Court considers extreme payment schedules

Lana_Doyle_s.jpgBy Lana Doyle
Kensington Swan Lawyers

 

 

In the case of Cube Buildings Solutions Ltd v King, the contractor was engaged to build an 80 bale rotary dairy shed on farmland near Wakanui. The contract price was to be paid by six progress payments at agreed percentages and times. The contractor issued payment claims under the Construction Contracts Act 2002, and argued that the Kings were obliged to pay the amounts claimed, since they had failed to issue valid payment schedules.

The contractor pursued the Kings in the Court’s summary jurisdiction, which allows for fast-track proceedings where the other party has no arguable defence to a claim. In summary judgment proceedings the onus is on the plaintiff to satisfy the Court that the defendant has no arguable defence and the Court must be left with no doubt on the matter.

Generally, the options available to a contractor on receipt of a payment schedule are as follows:

  • Accept the reasons given for non-payment of the disputed amount and attend to a remedy or abandon the disputed claim;
  • Accept the document as a bona fide notice of dispute, with sufficient identification of grounds to refer the issue to adjudication under Part 3 of the Act;
  • Reject the letter as invalid or defective, and rely on it is an admission of a debt giving rise to a right to claim summary judgment.

In Cube Buildings Solutions Ltd v King, the contractor argued that the Kings had no arguable defence as they had failed to respond adequately to payment claims.
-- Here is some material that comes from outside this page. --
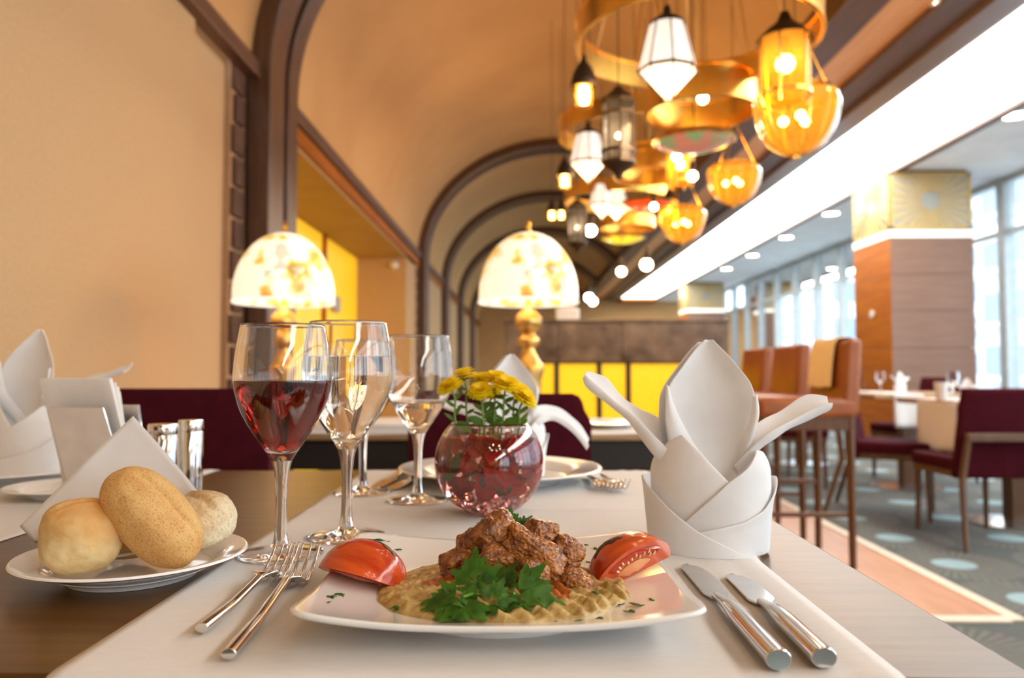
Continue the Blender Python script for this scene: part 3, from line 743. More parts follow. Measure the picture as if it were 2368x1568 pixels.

Counsel for the contractor argued that, in asserting that the amount owing was a credit due to the payer, the King’s payment schedule was so extreme as to render it invalid.

The key requirements for payment schedules under section 21 of the Act are that they must be in writing, identify the payment claim to which they relate, and indicate a scheduled amount. If the scheduled amount is less than the amount claimed, the payer must indicate how they calculated the amount, and the reasons for the difference between what is scheduled and what was claimed. Likewise, if the payer is withholding payment, it must indicate its reasons.

The Court found that a payment schedule is not invalid simply by virtue of the payer having taken an extreme position, for example, stating that the sum payable is nil. Although that in itself does not make a payment schedule invalid, a key requirement is that the basis of the calculation is then explained with some precision.

Where the payment schedule sets out the payer’s genuine position, the contractor has remedies through the prompt adjudication of disputes procedures under Part 3 of the Act. Generally, the third option (summary judgment) would arise where the reasoning indicated in the payment schedule is found to have been put forward in bad faith. An extreme position in a payment schedule, such as listing a nil amount, would then be taken as providing evidence of bad faith.

In its summary jurisdiction, a Court will be cautious to conclude that a payer acted in bad faith as the finding must be beyond argument. It might be possible that the payer does not have great experience in the Act, and may instead have presented some genuine grounds of dispute, not realising these were not presented properly.

In Cube Buildings Solutions Ltd v King, it was found that since this was the first payment schedule that the Kings had presented, and that substantial set-off claims appeared to have been calculated on a rational basis, the matters could not be resolved on summary judgment. In these circumstances the claim is more appropriately pursued in standard civil proceedings, or adjudication under the Act.